Fish illustration, fish swimming

Consumers have a powerful role to play in supporting sustainable, less wasteful fisheries, and we’re here to help guide you. In fact, we’ve created a “grocery guide” to help you identify the best seafood to purchase the next time you’re at the store.

Since 2002, Bon Appétit has followed the recommendations of the Monterey Bay Aquarium’s Seafood Watch program, which applies science-based standards to aquaculture practices and fisheries to determine the sustainability of commonly eaten seafood species. For nearly two decades, it’s been our policy to source only Seafood Watch rated “Best Choice” or “Good Alternative” seafood, ensuring that the seafood our chefs serve is sustainably harvested and does not irreparably harm fisheries, and our oceans in the process.

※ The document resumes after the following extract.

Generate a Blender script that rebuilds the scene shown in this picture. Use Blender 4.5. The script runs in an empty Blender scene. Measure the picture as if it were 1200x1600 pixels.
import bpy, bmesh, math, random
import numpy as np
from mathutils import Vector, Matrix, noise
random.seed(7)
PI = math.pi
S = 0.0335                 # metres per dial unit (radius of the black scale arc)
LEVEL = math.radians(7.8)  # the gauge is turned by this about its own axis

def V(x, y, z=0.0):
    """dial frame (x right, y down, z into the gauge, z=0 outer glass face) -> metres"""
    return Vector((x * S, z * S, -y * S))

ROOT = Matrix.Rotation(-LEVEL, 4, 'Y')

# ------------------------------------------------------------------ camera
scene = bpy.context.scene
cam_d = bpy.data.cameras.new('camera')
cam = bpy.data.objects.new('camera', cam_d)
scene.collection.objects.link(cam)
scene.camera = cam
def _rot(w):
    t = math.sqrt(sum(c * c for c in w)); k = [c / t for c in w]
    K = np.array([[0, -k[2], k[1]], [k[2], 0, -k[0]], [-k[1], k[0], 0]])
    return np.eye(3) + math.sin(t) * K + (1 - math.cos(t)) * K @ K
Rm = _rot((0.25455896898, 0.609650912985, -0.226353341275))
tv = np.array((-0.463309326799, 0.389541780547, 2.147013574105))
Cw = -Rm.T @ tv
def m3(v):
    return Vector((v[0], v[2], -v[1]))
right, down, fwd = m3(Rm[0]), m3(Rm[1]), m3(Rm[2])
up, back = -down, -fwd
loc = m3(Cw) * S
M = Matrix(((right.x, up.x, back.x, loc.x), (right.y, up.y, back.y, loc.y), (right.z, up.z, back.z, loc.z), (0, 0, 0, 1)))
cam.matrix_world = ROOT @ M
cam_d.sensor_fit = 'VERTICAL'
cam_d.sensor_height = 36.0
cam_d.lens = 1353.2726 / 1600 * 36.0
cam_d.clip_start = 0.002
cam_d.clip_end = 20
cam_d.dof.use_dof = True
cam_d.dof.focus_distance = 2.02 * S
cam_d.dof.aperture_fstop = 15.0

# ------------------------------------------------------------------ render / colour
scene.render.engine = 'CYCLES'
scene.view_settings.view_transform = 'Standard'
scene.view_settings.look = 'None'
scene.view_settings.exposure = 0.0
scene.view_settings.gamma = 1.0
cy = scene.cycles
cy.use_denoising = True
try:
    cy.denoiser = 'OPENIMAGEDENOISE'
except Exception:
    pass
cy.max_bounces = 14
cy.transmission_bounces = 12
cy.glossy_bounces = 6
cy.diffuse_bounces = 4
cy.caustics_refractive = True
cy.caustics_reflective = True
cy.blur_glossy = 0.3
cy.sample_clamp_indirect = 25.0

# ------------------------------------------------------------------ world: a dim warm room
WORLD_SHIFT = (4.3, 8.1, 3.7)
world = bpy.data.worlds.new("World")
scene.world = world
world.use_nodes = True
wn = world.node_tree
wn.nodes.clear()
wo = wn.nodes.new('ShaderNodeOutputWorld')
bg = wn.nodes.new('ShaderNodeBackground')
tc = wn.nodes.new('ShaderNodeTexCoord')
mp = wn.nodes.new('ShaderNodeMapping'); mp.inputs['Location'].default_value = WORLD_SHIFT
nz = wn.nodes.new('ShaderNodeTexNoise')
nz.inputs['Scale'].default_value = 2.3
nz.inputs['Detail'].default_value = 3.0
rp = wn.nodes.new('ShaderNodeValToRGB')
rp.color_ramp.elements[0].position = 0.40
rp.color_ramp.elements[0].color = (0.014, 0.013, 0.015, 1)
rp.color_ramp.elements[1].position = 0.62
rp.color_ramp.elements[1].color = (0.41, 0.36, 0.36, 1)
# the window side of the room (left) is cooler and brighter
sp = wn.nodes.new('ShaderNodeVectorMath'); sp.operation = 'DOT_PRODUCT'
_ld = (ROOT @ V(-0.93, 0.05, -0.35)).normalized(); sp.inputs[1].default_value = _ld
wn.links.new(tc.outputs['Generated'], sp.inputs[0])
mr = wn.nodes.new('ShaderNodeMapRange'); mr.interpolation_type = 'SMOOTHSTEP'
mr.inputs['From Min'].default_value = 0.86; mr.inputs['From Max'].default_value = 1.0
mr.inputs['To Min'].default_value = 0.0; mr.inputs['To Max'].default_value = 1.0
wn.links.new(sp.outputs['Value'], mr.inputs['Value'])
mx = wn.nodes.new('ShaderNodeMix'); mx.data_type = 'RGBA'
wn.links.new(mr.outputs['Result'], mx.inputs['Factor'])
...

When rating seafood, Seafood Watch focuses on a variety of factors including waste generated during the fishing process – citing less wasteful fishing practices and minimization of bycatch as a major components of creating a sustainable fishery.4 These Seafood Watch ratings represent independent, verifiable standards that are useful for companies like Bon Appétit, and every day consumers alike:

  • Best Choice: The seafood is caught or farmed in ways that cause little or no harm to other wildlife or the environment, and they’re managed well.1
  • Good Alternative: Alternative comes from sources that align with most of our guiding principles. However, one issue needs substantial improvement, or there’s significant uncertainty about the impacts on wildlife or the environment.2
  • Avoid: Seafood rated an Avoid comes from sources that don’t align with our guiding principles. The seafood is caught or farmed in ways that have a high risk of causing harm to wildlife or the environment.3

In addition to regularly updated ratings and recommendations, Seafood Watch also maintains a mobile-friendly website app that can be used to find sustainable seafood whenever you’re at the grocery. Whether you choose to check online before creating your shopping list, or want to consult the site on-the-go, here are a few no-brainer sustainable seafood choices:

  • Any pole or hand-line caught fish species on Seafood Watch’s Best Choices or Good Alternatives list are a safe bet to avoid bycatch. Some examples include specifically FAD-free Albacore and Pacific Skipjack tuna, hand-line caught swordfish, as well as hand-line and pole caught Atlantic cod.
  • Farmed seafood on Seafood Watch’s Best Choices or Good Alternatives list preclude the fish from having been caught in a bottom trawl or another ecologically destructive wasteful fishing method. Examples include US farmed bass, catfish, lionfish, and trout, as well as farmed oysters, scallops mussels, and clams.
  • Sometimes simple is better, with ever-versatile and delicious white fish heavily represented on both the Best Choices and Good Alternatives lists. Try Alaskan Cod, Canadian and Pacific cod, hand-line and pole-caught Atlantic cod, and tilapia from Canada, Ecuador, Peru, and the United States.